昨年末リリースのW.C.カラスの新作『耐えて眠れ』を深夜、よく聴いている。
率直に言って素晴らしい。
深夜に聴いているから閉ざされた空間を連想する人もいそうだけど
閉店後の店に独り居て、驚くほど開かれた気分を感じる。
今回のアルバムはゲストを一切入れず大屋 W.C.カラス 清さんがギターを抱え全編をひとりで歌っている。これは録音作品では初めてのこと。
ファーストアルバムはジャケットや冒頭の印象、全体のカラーからブルース弾き語り風に感じるが
実は多くの曲でバンドが最小限のサポートをし、プロデューサーナカムラの手腕も冴え渡った作品である。
セカンドアルバムはいきなりエレキギターにサックス!鮮やかにソウルフルなバンドサウンドが飛び出して来て驚かされる。

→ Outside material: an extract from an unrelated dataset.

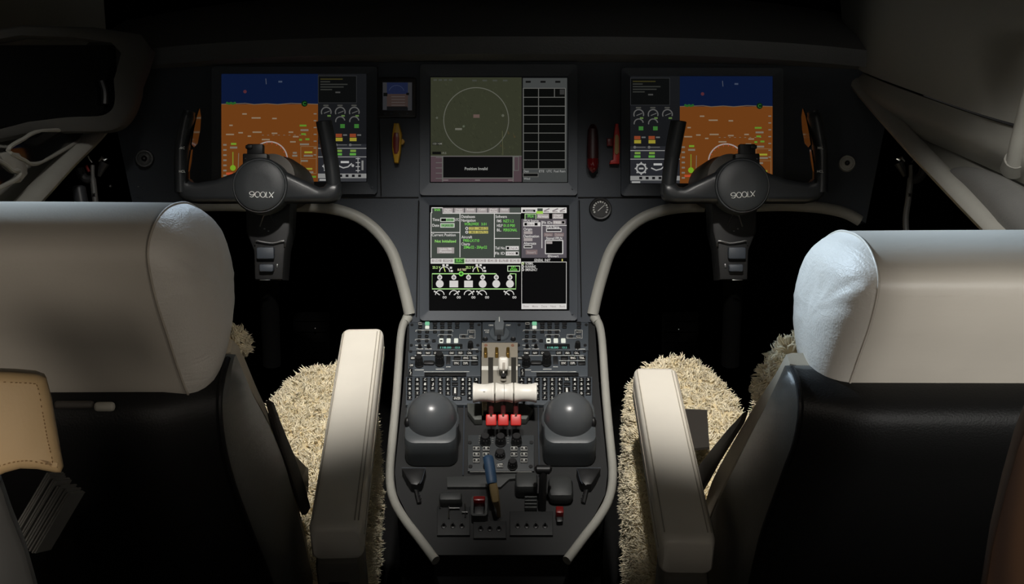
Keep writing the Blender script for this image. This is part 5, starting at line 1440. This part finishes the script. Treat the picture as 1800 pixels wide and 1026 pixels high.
for p, q in zip(sp, sp[1:]):
    acc += (q - p).length
    if acc > 6:
        a, c = TF.pix(q.x, q.y, .0008); dv = (q - p).normalized()
        M_ = TF.M @ Matrix.Translation((a, c, .0)) @ Matrix.Rotation(math.atan2(-dv.y, dv.x), 4, 'Z')
        box(b, M_, (0, 0, .0002), (.0012, .0005, .0008), .0002); acc = 0
obj('stitching', b, mat('stitch_brown', (156, 122, 80), .7), pd)
b = BM(); prism(b, TF.M, [TF.pix(x, y, -.03) for x, y in ((-120, 842), (2, 842), (22, 900), (46, 960), (74, 1060), (-120, 1060))][::-1], -.045, -.02, .004); obj('support', b, mat('support_grey', (58, 58, 57), .5), t)
q_ = P(-30, 1040, .64); b = BM(); box(b, I4, (q_.x, q_.y, q_.z / 2), (.05, .03, q_.z), .006); obj('post', b, MATS['support_grey'], t)
t = thing('paper_bundle', 'bundle of frayed grey pages standing below the tan stitched pad', 'papers', Matrix.Translation(P(80, 960, .85)))
b = BM(); rr_ = random.Random(4)
for k in range(16):
    x0, y0 = 84 + 2.6 * k + rr_.uniform(-1.5, 1.5), 834 + 2.4 * k + rr_.uniform(-4, 4)
    d0 = .84 + .0012 * k
    a_, c_ = P(x0, y0, d0), P(x0 - 62, y0 + 105, d0)
    e_ = FW * .03 + UP * -.004
    n_ = (c_ - a_).cross(e_).normalized() * .0006
    q = [a_, a_ + e_, c_ + e_, c_]
    v0 = [b.verts.new(p - n_) for p in q]; v1 = [b.verts.new(p + n_) for p in q]
    b.faces.new(v0); b.faces.new(v1[::-1])
    for i in range(4): b.faces.new([v0[i], v0[(i + 1) % 4], v1[(i + 1) % 4], v1[i]])
obj('page', b, mat('page_grey', (96, 95, 91), .8), t, smooth=0)['kind'] = 'stuff'
q_ = P(34, 965, .87); b = BM(); box(b, I4, (q_.x, q_.y + .01, q_.z / 2 - .01), (.06, .05, q_.z), .006); obj('holder', b, M_VOID, t)
b = BM(); WF = Frame(P(1780, 880, .70), Vector((.93, -.36, 0)), Vector((0, 0, 1)))
wq = [WF.pix(x, y) for x, y in ((2100, 735), (1808, 735), (1786, 790), (1764, 868), (1742, 960), (1726, 1060))]
zf_ = -WF.o.z
prism(b, WF.M, wq + [(wq[-1][0] - .02, zf_), (wq[0][0], zf_)], -.03, 0, .004)
o = obj('wood_panel', b, wood('walnut'), None); tag(o, 'brown wood-grained panel edge at the lower right, closest to the viewer', 'panel')

# dark stowed fittings on the side walls
def fitting(label, m, dx, dep):
    t = thing('stowed_hose', label, 'hose', Matrix.Translation(P(m(172), 360, dep)))
    A = lambda x, y, d=0.0: P(m(x) + dx, y, dep + d)
    b = BM(); tube(b, smooth_path([A(163, 290), A(163, 310), A(165, 330), A(168, 355), A(172, 385), A(175, 470), Vector((A(175, 470).x, A(175, 470).y, .3)), Vector((A(175, 470).x, A(175, 470).y, 0))], 4), [.0035] * 5 + [.0055] * 24, 10); obj('hose', b, mat('hose_grey', (96, 96, 94), .5), t)
    b = BM(); tube(b, [A(164, 343), A(169, 343)], .0062, 10); obj('clamp', b, M_BLACK, t)
    b = BM(); tube(b, [A(174, 284), A(180, 278), A(184, 281), A(189, 279)], [.002, .0042, .004, .0016], 8); tube(b, smooth_path([A(155, 274), A(157, 280), A(162, 286)], 3), .0018, 6); obj('clip', b, M_STEEL, t)
    b = BM(); tube(b, [A(184, 286), A(179, 296), A(174, 310)], [.009, .007, .003], 10); tube(b, smooth_path([A(140, 296), A(144, 308), A(152, 315), A(161, 315)], 3), .008, 10); obj('mask', b, mat('mask_dark', (40, 40, 41), .5), t)
    return t, A
t, A = fitting('dark stowed hose with bright clip below the left sill rail', lambda x: x, 0, 2.1)
b = BM(); tube(b, smooth_path([A(138, 326), A(139, 334), A(142, 350), A(146, 370)], 3), [.006, .011] + [.0125] * 8, 14); obj('handle', b, mat('handle_slate', (62, 64, 68), .4), t)
b = BM(); tube(b, [A(151, 291), A(157, 302)], .0026, 8); obj('red_tab', b, M_DKRED, t)
b = BM(); 
for x, y, r in ((194, 327, .0032), (251, 331, .0018), (243, 328, .0016)): blob(b, Matrix.Translation(P(x, y, 2.22)), (0, 0, 0), (r, r, r), 10, 8)
obj('stud', b, M_METAL, t)
fitting('dark stowed hose with bright clip below the right sill rail', lambda x: 2 * CX - x, 2, 2.08)

# side consoles and lower side linings, in the dark
for s, nm in ((-1, 'wall_left_lower'), (1, 'wall_right_lower')):
    pass
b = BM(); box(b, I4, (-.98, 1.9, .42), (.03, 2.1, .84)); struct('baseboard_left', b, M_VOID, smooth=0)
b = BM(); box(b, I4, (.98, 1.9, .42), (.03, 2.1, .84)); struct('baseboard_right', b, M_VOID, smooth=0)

# ------------------------------------------------------------------ camera
cd = bpy.data.cameras.new('camera'); cam = bpy.data.objects.new('camera', cd); COL.objects.link(cam)
cd.sensor_fit = 'HORIZONTAL'; cd.sensor_width = 36.0; cd.lens = 36.0 * FPX / 1800.0
cd.shift_x = (900 - CX) / 1800.0; cd.shift_y = 0.0
cd.clip_start = .02
cam.matrix_world = Matrix.Translation(CAM) @ Matrix((RX, UP, -FW)).transposed().to_4x4()
SC.camera = cam

# ------------------------------------------------------------------ light
def lamp(name, kind, loc, aim, energy, color, size=.1, **k):
    l = bpy.data.lights.new(name, kind); o = bpy.data.objects.new(name, l); COL.objects.link(o)
    l.energy = energy; l.color = color
    if kind == 'AREA':
        l.shape = k.get('shape', 'DISK'); l.size = size
        if 'size_y' in k: l.shape = 'RECTANGLE'; l.size_y = k['size_y']
        if 'spread' in k: l.spread = math.radians(k['spread'])
    if kind == 'SPOT':
        l.shadow_soft_size = size; l.spot_size = math.radians(k['cone']); l.spot_blend = k.get('blend', 1.0)
    if kind == 'POINT': l.shadow_soft_size = size
    o.location = loc
    d = Vector(aim) - Vector(loc)
    o.rotation_euler = d.to_track_quat('-Z', 'Y').to_euler()
    return o
WARM, NEUT, COOL = (1.0, .90, .78), (1.0, .96, .90), (.66, .83, 1.0)
# light from overhead, as added spots; cones shaped to fade toward the bottom
lamp('seat_key_left', 'SPOT', (-.10, .98, 1.92), (-.36, 1.76, .60), 104, NEUT, .03, cone=33, blend=1.0)
lamp('seat_key_right', 'SPOT', (.10, .98, 1.92), (.36, 1.71, .60), 104, NEUT, .03, cone=33, blend=1.0)
lamp('pedestal_key_left', 'SPOT', (-.16, 1.0, 1.95), (-.03, 1.98, .66), 42, NEUT, .03, cone=28, blend=1.0)
lamp('pedestal_key_right', 'SPOT', (.16, 1.0, 1.95), (.03, 1.98, .66), 42, NEUT, .03, cone=28, blend=1.0)
# daylight shafts through the left side window and the windscreen
lamp('side_window_daylight', 'SPOT', (-.66, 1.95, 1.55), (.31, 1.06, 1.04), 150, COOL, .08, cone=15.5, blend=1.0)
lamp('windscreen_daylight', 'SPOT', (-.30, 2.45, 1.55), (-.52, 1.02, 1.07), 190, COOL, .10, cone=18, blend=.9)
lamp('windscreen_daylight', 'SPOT', (.45, 2.45, 1.5), (.58, 1.08, 1.04), 90, COOL, .10, cone=20, blend=.9)
# cabin light from behind the seats, split into unseen spots per target
lamp('cabin_fill_light', 'SPOT', (.80, .20, 1.40), (-.36, 1.0, .98), 8, WARM, .10, cone=26, blend=.9)
lamp('cabin_fill_light', 'SPOT', (.62, -.2, 1.00), (.52, 1.0, .93), 34, (1.0, .98, .93), .12, cone=30, blend=.9)
lamp('cabin_fill_light', 'SPOT', (-.2, -.1, 1.25), (-.38, .6, .98), 15, WARM, .10, cone=24, blend=.9)
lamp('cabin_fill_light', 'SPOT', (-.25, -.1, 1.25), (.33, .85, .95), 7, WARM, .10, cone=34, blend=1.0)  # added fill for the right headrest cap and the wood
# weak added spots that lift the side linings, no fixture there
lamp('sidewall_fill_right', 'SPOT', (.25, .9, 1.8), (.74, 1.5, .88), 46, NEUT, .05, cone=32, blend=1.0)
lamp('sidewall_fill_left', 'SPOT', (-.25, .9, 1.8), (-.74, 1.70, .92), 17, NEUT, .05, cone=30, blend=1.0)
lamp('rear_fill_area', 'AREA', (0, -.9, 1.85), (0, 1.5, .9), 1.5, WARM, 1.0)  # added broad fill from behind, lifts the dark surfaces
w = bpy.data.worlds.new('world'); SC.world = w; w.use_nodes = True
bg = w.node_tree.nodes['Background']; bg.inputs['Color'].default_value = (.012, .0115, .011, 1); bg.inputs['Strength'].default_value = 1.0
SC.view_settings.view_transform = 'Standard'; SC.view_settings.look = 'None'
SC.view_settings.exposure = 0.0; SC.view_settings.gamma = 1.0; SC.view_settings.use_curve_mapping = False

思えば清さんは初めてバイユーゲイトで歌ったときこそリゾネーターギター弾き語りだったが、
すぐにまったく大袈裟な感じでもなく当たり前にエレキギターを持って現れた。
数年後、バイユー10周年イベントではソリッドギターにスーツ姿。エレキギター弾き語りでロックして魅せた。
俺はまったく見る目がなく、こんな間口の広い人だとは気づきませんでした。
わずかな時間で様々な共演者と独自の信頼関係を結び、
それぞれとの(デュオ等の)セットでそれぞれ違ったW.C.カラスを見せて
お客さんに(W.C.カラスというミュージシャンを)楽しませる姿には正直驚きました。
もしかしたらこんな見る目のないのは俺だけなのかもしれんが…。
そんなカラス清さんが不意をつくかのように出してきた弾き語りアルバム。
「地元(富山)でやっていたころ、東京など(や県外)に歌いに行くようになる前にやっていたスタイルに近い。暗い部分を出している。」「楽しめないという人もいるかもしれないけれどじっくり聴いてもらえたらわかると思う」。
細部が違っているかもしれないけれど、こんなようなことを語っていた。
確かに最初の音から深くてダークな音色。
「地元で、お客さんに相手にされずやっていた頃」。
縁あって、彼が外の世界に本格的に踏み出すタイミングで近しい関係になれた自分は
当時、最初のアルバムを録音する前の音源を聴いている。
今も歌われている曲が録音されたCD-R。今回のアルバムと同じくひとりきりで録音された音源。
『耐えて眠れ』を聴いてすぐに気づいた。
でも何度も何度も聴きました。年末から何回聴いたろう。
やっていることは基本変わらない。
でもまったく違う。音楽の手触りが、空気感が。
深夜独りで聴いていると、違いが迫ってくる。
暗い、そしてダークかもしれないが閉じていない。
歌世界、音世界を飛び越える圧倒的な、聴き手に対して開いた感。
それは、思わず人間性を疑うようなバカみたいな開き方や、安易な商売での開け放たれ方とはまったく違う、音楽の開かれ方だ。
「リスナー」に対して意識過剰にならずとも、
作品に感応した聴き手に対しては自然に届く音楽の強さだ。
カラス清さんはこれまでの積み重ねはそのままに大きく変わった。
ファーストアルバムが注目されてからのこの数年間に信じられないほどの多くの人に観られ、
人に出会い(昨年は全国で100本以上のライブをしたそうだ)大きく変わった。
強く、開かれたと感じます。あるがまま聴き手に伝わるであろう確信をもった歌声。
それが過信に陥らないのはこれまでの不遇時代があるからでしょう。
凄いな。そう感じます。
暗くない。基本は変わらないのだろうけど暗くなんてない。わかり易くなったのでもない。
ひとりスタジオでこんな音を出していたなんて、感動的だ。
こんな過程にタイミング良く立ち会えて俺って幸運だ。
ブルースってどんなにダークなトーンで歌っても暗くないんですよ。
いや「歌」って上辺の色は関係ないのだなあと思います。
音楽が、人を拒絶していなければ。
俺は不思議な開放感を味わえることもあります。
是非、買って聴いてみて欲しいと思います。